President John F. Kennedy was assassinated 50 years ago by a Communist sympathizer, yet Friday’s Morning Joe on MSNBC ran a package that emphasized right-wing hate in Dallas while failing to mention Lee Harvey Oswald or his ideological leanings. The package, narrated by Brian Shactman, focused on the “unspoken speech” that President Kennedy was planning to give on the day he was shot.
Shactman just couldn’t help but mention those hateful right-wingers: [Video below. MP3 audio here.]
"Crowds lined the streets, among them a small but vocal group of right-wing extremists furious at the president’s politics."
Cut to SMU historian Jeffrey Engel providing this analysis:
"In many ways people down in the South perceived him as just another extension of Yankee power coming down from the North, telling people what to do."
That sounds like an environment in which an angry right-wing Southerner might shoot the president, doesn’t it? Shactman continued to paint that picture:
Letters to the editor [in the Dallas Morning News] called him the puppet of Pope John and a socialist pickpocket. A harshly critical full-page ad greeted the president to the city that morning. Upon seeing it, the president fatefully told his wife, "We’re heading into nut country today, but Jackie, if somebody wanted to shoot me from a window with a rifle, nobody can stop it, so why worry about it?"
After reciting those lines, Shactman should have pointed out that Kennedy was actually killed by a Communist sympathizer. But the package never mentioned Oswald or the fact that he defected years earlier to the Soviet Union. This left behind the false impression that right-wing hatred was responsible for Kennedy’s death.
The Lean Forward network should stop leaning back on tired, discredited tropes. What's more, as the only ostensibly conservative host on the network, Joe Scarborough owes it to his audience to stand up to such misinformation that occurs on his program.
Below is a transcript of the package:
BRIAN SHACTMAN: It has become known as the unspoken speech. The address President John F. Kennedy was supposed to give in Dallas 50 years ago today. Of course, it was a complicated time; Dallas, a complicated city where JFK found himself faced with a political firestorm, one of course that he never got out of.
CHET HUNTLEY: I have in front of me a copy of the speech which President Kennedy was to deliver at noon today. If I may, I should like to read this speech which was not delivered.
SHACTMAN: He arrived 50 years ago today in Dallas, a city divided.
JEFFREY ENGEL: He essentially came to try to settle a political fight that was breaking out among Democrats between the conservative branch of the Democratic Party led by Governor Connally, who was in the car, and the liberal wing.
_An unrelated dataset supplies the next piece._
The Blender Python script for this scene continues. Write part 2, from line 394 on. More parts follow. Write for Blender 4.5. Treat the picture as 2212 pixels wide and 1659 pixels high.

And he really came down to try to heal that rift.
SHACTMAN: Crowds lined the streets, among them a small but vocal group of right-wing extremists furious at the president’s politics.
ENGEL: In many ways people down in the South perceived him as just another extension of Yankee power coming down from the North, telling people what to do.
SHACTMAN: The Dallas Morning News had been especially harsh, endorsing Nixon in 1960 by warning Kennedy would usher in a welfare state and Marxist socialism. Letters to the editor called him the puppet of Pope John and a socialist pickpocket. A harshly critical full-page ad greeted the president to the city that morning. Upon seeing it, the president fatefully told his wife, “We’re heading into nut country today, but Jackie, if somebody wanted to shoot me from a window with a rifle, nobody can stop it, so why worry about it?” There was reason for concern. Less than a month earlier, UN Ambassador Adlai Stevenson was confronted by an angry mob.
ADLAI STEVENSON: Surely, my dear friend, I don't have to come here from Illinois to teach Texas manners, do I?
SHACTMAN: President Kennedy never would give that speech in Dallas.
UNIDENTIFIED: It is true that our president and Governor Connally in the motorcade have been shot.
SHACTMAN: Instead, NBC's Chet Huntley read the speech to the entire country.
HUNTLEY: ‘That we may achieve in our time and for all time the ancient vision of peace on earth, good will toward men. That must always be our goal. And the righteousness of our cause must always underlie our strength. For as was written long ago, accept the Lord to keep the city. The watchman waketh but in vain.’ That is the speech which President Kennedy was to deliver at approximately noon today, but he was cut down en route to the Trade Mart.